I read that one at (UK) college, sitting about the upstairs corridors, and while the only other one of hers I ever actually read was Adam Bede, I definitely preferred Middlemarch. I hope you continue to enjoy! There's also a (1993?) BBC adaptation that's supposed to be very good, and which I've always meant to check out, but I didn't read the book until after it was on TV.

I was exposed too early to the folktale in which it could always be worse, but it is nonsensical and nightmarish to me that this is the one we are all trapped in. It is because the universe is an unjust place that so many in power are not found in the morning blue-lipped, salt-lunged, sea-strangled on land.

:-/
batdina: (Default)

[personal profile] batdina 2025-11-03 09:36 pm (UTC)(link)
Interesting. I loved Middlemarch, but the one I reread is Daniel Deronda, for the same reasons you mentioned in comments that Middlemarch is working for you this time around: the parallel story, which also takes a long time to get going in DD.

Remind me which Goudge you like? I've never read her, and I'm curious.

(I am so lacking in familiarity with Boston that I cannot comment on its geography, but as a denizen of San Francisco, I know all about land that's borrowed from the sea.)
pameladean: (Default)

[personal profile] pameladean 2025-11-03 09:57 pm (UTC)(link)
Hestia is SUCH a mighty hunter.

I always liked Middlemarch -- it was a bit like an Always Coming Home that I could read, fantasy about an invented but very germane culture -- but it took me FOREVER to realize how funny it is. I was an extremely earnest and literal young person.

P.
davidgillon: A pair of crutches, hanging from coat hooks, reflected in a mirror (Default)

[personal profile] davidgillon 2025-11-03 10:08 pm (UTC)(link)
It is because the universe is an unjust place that so many in power are not found in the morning blue-lipped, salt-lunged, sea-strangled on land.

That sounds like an excellent opening visual/plot for a story.

A story I will not be surprised to find you left stranded on the sands years ago.
gullyfoyle: (Default)

[personal profile] gullyfoyle 2025-11-04 03:04 am (UTC)(link)
https://www.dukeupress.edu/escaping-nature


I recently found a copy of this in a local thrift store but have been reluctant to get into it seeing as how there's plenty of other things hammering at the door, all eager to depress the fuck out of me. I just noticed this copy was signed by the primary author, which isn't too surprising since he is an emeritus professor at Duke here in Durham. I can remember his name popping up in articles about sea level rise that I read in the 1990s, maybe earlier. Every time a house on the Outer Banks falls into the surf and someone is inevitably quoted saying "I never imagined this could happen here," Professor Pilkey should get a royalty.

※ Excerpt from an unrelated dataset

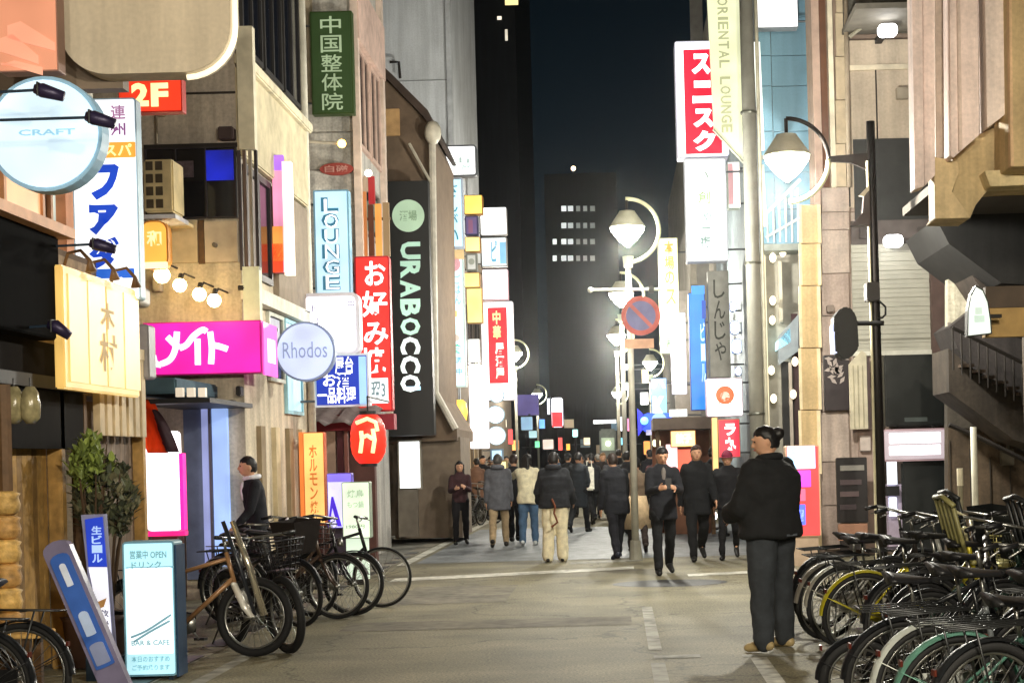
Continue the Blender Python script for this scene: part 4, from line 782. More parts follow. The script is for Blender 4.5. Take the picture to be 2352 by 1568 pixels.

genarti: Knees-down view of woman on tiptoe next to bookshelves (Default)

[personal profile] genarti 2025-11-06 05:57 am (UTC)(link)
Fully agreed about the Seaport. It has some fun things and some convenient things, but it always feels very much like a mirage to me. The fact that it's full of ridiculously corporate-gentrification stuff like bars with VR golf simulators is a significant portion of that -- surely that must be a joke? it can't be real, surely? -- but the borrowed-from-the-sea aspect is too.
skygiants: the aunts from Pushing Daisies reading and sipping wine on a couch (wine and books)

[personal profile] skygiants 2025-11-07 12:32 am (UTC)(link)
I grew up with my mother saying "Middlemarch is the greatest book ever written" in one ear and my father saying "Middlemarch is the dullest book I've ever read" in the other so it felt very weighty when I read it in college and found myself enjoying it; I reread it two or three years ago and liked it even more. Eliot's people are so full.